When Morgan discovers that the Reeds’ struggling tree farm is the only thing standing between Fern Falls and corporate greed destroying the whole town’s livelihood, she decides she can put heartbreak aside to save the farm by planning her best fundraiser yet. She has all the inspiration for a spectacular event: delicious vanilla lattes, acoustic guitars under majestic pines, a cozy barn surrounded by brilliant stars. But she and Rachel will ABSOLUTELY NOT have a heartwarming holiday happy ending. That would be as unprofessional as it is unlikely. Right?
In the Event of Love
Courtney Kae
Rep: bi mc, bi li, f/f, gay side character, bi side character, East Asian trans side character
Release: 30th August 2022
Five Reasons to Read This Book
One. This is one of the best f/f romances I’ve ever read. It’s one of those books that is just so hard to review because how on earth do you go about explaining what was so good about it, beyond saying everything? The characters, the plot, the writing, the emotions: all of it tied together so well that, as soon as I’d finished the book, I wanted to pick it right back up.
Two. Rachel has to be my second point. Who doesn’t love a sexy lumberjane love interest? Not to mention, if you want the romance to be believable, and it’s a single POV romance, you need to have the reader love the love interest just as much as the protagonist does. And that’s the case with Rachel.

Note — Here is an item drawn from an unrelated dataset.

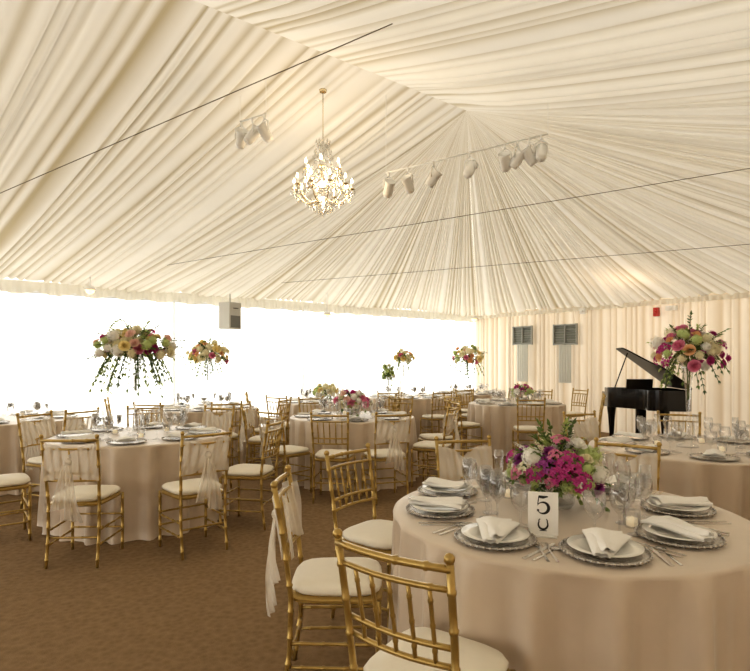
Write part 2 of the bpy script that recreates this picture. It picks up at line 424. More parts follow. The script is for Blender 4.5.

Three. I don’t usually have “the angst” as one of my reasons to read but, hear me out: this is a book and an author who understands her characters. By which I mean, the conflict in the final act made complete sense given how the characters had been established throughout the book. Often, I feel like angst is added there just because people feel it should be, but not here. Here, it’s all so carefully put together that you just go “oh yeah, of course this makes sense”. Which makes the resolution all the sweeter.
Four. The romance itself. It’s not a good romance book if you don’t love the romance, and I very much did here. From the first time Morgan and Rachel meet again, with all that baggage between them, you can feel the potential. The tension off the page is visceral and, even once they get together, you can still feel it. That, to me, is the sign of a great romance.
Five. It’s a book that gets you excited about the potential for future books. Perhaps this is a cheat, but let’s rephrase: it introduces you to a community that you will want to keep coming back to. You care as much about the side characters as you do the main characters, so you want to see their stories just as much as you do the protagonists’. And, lucky for us, it looks like we’ll get to!
So, have we convinced you that you want to read this book?